G.D. Je me suis aperçue, en écrivant ce livre, que j'abordais ces questions qui m'intéressent beaucoup: qu'est-ce que c'est d'être un être humain? Comme c'est difficile d'être un être humain! C'est quoi de tenter d'être une personne. Cela m'a paru très intéressant. Et à partir de cet état dépressif, on a l'impression de n'être plus rien du tout. Ce qui m'a intéressé aussi dans ce travail, c'est d'être attentive aux toutes petites choses. Je voulais que mon écriture s'ouvre dans un espace où il ne se passe rien.

P.H. Et pourtant cela bouge dans votre récit.

G.D. Effectivement, il se passe des choses, mais si petites. Il y a ce pont entre elle qui n'est plus rien et les choses de la vie qui sont les fauteuils vides, les salles communes, les plantes vertes, l'attitude des uns et des autres. J'ai beaucoup trié et j'ai trouvé incroyable comme la mémoire avait gardé des images et des situations. C'est une acceptation et un étonnement pour elle. L'étonnement est une façon en mineur de parler de la peur parce qu'elle ne comprend rien à ce qui se passe et vit dans un hôpital spécialisé.

P.H. Pourquoi n'avez-vous pas cherché l'explication de cette forte dépression?
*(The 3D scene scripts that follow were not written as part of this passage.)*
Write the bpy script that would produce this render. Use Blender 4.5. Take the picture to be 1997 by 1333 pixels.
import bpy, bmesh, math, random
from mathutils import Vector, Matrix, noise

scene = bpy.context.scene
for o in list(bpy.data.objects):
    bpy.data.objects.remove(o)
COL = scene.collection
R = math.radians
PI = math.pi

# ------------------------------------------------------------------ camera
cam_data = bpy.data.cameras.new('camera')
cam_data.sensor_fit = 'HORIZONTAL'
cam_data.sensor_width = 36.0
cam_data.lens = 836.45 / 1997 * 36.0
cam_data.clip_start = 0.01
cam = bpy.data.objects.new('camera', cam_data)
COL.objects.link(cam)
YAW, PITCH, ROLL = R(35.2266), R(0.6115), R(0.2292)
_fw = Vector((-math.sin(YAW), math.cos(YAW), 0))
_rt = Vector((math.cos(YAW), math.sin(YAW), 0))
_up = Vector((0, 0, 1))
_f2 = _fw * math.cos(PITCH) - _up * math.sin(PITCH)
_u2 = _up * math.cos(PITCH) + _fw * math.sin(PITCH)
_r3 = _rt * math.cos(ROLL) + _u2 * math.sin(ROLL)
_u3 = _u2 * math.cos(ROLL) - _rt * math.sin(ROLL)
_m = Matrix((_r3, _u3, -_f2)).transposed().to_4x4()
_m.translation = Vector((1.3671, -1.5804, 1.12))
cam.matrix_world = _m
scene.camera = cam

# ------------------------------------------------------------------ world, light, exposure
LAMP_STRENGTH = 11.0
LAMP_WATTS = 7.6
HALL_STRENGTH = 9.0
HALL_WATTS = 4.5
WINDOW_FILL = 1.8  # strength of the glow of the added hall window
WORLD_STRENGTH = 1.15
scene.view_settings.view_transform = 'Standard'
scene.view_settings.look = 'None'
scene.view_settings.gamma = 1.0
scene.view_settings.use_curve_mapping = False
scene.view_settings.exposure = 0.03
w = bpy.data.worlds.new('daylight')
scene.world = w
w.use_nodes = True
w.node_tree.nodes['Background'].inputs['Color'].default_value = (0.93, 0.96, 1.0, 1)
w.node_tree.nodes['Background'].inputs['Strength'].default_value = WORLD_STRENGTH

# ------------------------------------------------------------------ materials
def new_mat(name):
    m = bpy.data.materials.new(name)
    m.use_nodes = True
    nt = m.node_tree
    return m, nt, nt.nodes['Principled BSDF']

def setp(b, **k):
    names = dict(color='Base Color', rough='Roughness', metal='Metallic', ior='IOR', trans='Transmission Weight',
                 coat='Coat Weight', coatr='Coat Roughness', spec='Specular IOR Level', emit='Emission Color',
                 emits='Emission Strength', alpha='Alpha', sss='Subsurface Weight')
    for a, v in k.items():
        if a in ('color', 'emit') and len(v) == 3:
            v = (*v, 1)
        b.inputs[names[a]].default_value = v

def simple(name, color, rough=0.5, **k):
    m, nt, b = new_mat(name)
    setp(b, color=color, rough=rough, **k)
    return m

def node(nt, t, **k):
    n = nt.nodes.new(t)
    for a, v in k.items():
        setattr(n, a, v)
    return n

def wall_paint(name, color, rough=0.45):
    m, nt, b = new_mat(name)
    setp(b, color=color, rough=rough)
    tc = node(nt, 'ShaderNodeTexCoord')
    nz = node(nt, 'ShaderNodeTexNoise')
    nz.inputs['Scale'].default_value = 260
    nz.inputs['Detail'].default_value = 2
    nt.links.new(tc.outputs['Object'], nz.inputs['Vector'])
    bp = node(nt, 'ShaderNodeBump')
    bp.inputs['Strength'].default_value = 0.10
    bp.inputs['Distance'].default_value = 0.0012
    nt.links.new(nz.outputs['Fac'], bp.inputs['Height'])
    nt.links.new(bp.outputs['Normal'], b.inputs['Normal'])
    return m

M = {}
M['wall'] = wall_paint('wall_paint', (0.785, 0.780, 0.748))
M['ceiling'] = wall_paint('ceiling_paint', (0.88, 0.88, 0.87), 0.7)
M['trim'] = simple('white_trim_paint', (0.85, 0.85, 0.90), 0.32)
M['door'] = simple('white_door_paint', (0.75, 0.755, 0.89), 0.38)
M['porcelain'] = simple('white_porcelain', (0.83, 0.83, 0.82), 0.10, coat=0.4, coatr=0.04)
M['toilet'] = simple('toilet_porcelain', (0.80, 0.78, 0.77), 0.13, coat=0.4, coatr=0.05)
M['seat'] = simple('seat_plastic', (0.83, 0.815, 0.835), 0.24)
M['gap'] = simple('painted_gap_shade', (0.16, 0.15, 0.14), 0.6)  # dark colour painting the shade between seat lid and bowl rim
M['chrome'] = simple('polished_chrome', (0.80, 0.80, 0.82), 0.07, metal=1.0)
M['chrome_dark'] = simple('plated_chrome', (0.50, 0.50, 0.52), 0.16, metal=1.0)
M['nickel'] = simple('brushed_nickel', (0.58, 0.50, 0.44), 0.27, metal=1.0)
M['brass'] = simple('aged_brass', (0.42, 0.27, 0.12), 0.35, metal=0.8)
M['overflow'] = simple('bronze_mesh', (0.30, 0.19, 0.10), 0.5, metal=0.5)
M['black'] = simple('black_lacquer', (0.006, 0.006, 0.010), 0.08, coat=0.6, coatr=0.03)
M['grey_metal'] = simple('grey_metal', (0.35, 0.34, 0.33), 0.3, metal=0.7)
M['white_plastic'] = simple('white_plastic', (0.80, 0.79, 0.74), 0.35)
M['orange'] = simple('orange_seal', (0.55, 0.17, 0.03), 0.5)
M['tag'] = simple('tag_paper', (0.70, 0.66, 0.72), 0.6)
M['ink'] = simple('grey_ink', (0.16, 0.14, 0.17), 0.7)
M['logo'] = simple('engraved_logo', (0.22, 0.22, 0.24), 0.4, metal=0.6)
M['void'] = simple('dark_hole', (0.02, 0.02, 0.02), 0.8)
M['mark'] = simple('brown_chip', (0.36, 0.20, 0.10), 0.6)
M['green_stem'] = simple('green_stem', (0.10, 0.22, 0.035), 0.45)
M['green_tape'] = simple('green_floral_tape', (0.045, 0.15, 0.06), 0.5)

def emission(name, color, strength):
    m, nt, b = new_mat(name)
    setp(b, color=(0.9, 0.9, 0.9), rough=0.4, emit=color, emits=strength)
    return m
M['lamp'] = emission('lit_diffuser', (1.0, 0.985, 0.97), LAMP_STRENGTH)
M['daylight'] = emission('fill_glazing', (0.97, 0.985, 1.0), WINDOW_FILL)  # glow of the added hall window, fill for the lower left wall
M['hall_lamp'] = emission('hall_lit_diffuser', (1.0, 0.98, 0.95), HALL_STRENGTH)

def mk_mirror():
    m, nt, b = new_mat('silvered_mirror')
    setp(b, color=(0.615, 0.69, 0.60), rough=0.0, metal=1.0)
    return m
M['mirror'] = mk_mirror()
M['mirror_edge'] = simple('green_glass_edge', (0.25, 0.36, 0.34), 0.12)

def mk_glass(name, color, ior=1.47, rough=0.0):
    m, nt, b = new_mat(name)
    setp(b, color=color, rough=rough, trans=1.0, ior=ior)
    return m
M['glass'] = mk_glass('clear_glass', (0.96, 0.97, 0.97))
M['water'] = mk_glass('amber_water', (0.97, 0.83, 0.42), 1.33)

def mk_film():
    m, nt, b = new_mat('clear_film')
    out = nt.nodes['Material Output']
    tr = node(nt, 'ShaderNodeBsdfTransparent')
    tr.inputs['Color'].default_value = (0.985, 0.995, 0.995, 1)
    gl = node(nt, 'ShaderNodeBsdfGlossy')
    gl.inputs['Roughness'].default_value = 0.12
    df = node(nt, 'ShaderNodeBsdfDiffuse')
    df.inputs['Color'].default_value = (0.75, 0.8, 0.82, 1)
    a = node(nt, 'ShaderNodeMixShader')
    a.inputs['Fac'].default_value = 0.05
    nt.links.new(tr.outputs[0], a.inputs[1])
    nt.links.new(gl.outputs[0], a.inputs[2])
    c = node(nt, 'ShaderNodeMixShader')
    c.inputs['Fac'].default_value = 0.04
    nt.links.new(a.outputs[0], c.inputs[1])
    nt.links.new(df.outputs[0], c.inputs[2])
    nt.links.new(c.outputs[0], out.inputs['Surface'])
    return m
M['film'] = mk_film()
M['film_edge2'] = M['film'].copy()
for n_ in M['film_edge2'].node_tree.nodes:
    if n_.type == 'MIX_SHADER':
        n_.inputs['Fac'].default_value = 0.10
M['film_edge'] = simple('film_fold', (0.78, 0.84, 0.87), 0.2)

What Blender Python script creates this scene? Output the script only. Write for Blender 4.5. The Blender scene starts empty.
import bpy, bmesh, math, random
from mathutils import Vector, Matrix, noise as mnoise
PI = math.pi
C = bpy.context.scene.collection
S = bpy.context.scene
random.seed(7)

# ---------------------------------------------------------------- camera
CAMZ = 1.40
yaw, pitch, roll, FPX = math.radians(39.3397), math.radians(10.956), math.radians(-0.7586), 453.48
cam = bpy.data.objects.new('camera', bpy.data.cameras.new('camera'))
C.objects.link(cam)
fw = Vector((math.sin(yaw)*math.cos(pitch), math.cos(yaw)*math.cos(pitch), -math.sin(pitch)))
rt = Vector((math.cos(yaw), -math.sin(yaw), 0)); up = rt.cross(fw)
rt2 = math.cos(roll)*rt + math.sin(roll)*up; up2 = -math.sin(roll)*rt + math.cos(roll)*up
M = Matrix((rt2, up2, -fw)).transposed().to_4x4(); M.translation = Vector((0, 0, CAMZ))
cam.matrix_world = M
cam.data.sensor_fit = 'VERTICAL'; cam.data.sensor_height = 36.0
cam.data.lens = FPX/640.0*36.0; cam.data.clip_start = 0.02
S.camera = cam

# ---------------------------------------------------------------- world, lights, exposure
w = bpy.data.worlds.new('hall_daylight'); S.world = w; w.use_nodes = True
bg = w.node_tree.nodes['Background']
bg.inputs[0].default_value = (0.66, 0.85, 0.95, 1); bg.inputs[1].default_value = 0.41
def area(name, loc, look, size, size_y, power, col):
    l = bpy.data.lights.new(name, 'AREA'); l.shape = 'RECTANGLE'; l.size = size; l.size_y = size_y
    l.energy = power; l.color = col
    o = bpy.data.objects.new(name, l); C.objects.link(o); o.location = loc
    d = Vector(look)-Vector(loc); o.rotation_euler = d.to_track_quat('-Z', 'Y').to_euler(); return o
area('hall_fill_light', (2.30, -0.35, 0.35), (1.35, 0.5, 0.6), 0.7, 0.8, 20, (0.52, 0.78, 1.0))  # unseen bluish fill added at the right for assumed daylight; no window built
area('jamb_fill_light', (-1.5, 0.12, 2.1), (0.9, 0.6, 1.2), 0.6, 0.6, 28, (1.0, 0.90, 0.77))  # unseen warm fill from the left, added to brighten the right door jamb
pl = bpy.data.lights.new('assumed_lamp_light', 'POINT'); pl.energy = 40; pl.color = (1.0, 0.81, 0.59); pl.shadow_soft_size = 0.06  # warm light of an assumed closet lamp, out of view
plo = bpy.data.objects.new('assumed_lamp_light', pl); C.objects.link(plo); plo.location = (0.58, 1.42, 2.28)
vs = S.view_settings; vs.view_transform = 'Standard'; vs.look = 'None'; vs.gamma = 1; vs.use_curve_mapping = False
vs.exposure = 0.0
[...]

G.D. Le fait de ne pas donner l'explication, c'était très important et un choix pour ne décrire que ce vivait la narratrice. La difficulté d'être un humain est manifeste dans la dépression. Elle m'a permis de parler d'autre chose, notamment quand le sens fout le camp. Cela peut arriver à tout moment et chez tous les êtres. Lorsque l'on traverse une dépression, on a l'impression que tout est faux, tout est vain. Quand tout va bien, il y a des choses fausses et l'on passe dessus parce que nous sommes dans le mouvement. Quand on écrit, on débusque toutes ces choses fausses.


L'extrait
" Je m' assis sous l'ombre des arbres. Je vis une jeune femme descendre l'allée depuis la clinique à toute allure et à grandes enjambées. Je craignais à chaque pas qu'elle s'étale, le chemin descendait et son équilibre était précaire. Elle avait l'air de dévider quelque chose qui s'était mis en pelote. Elle jetait tout dehors. Elle tenait une cigarette au bout d'un bras tendu, raide. De temps en temps mais pas souvent, elle portait les doigts à la bouche, tirait une bouffée et rejetait la main au bout du bras tendu. Elle marchait vite et claudiquait, parce qu'elle avait un genou raide du même côté que ce bras tendu, un genou rougi de désinfectant. Elle parlait toute seule très fort et marchait très vite, elle était en colère. Un infirmier la suivait, il n'avait pas l'air inquiet, il veillait à ce que son monde à elle ne percute pas l'autre monde autour d'elle. Elle avançait , vite, déterminée, elle cherchait la sortie d'un rêve, du cauchemar d'un accident, d'un mauvais voyage, comme si l'allée qu'elle descendait ne pouvait la mener qu'à la sortie". (page 83).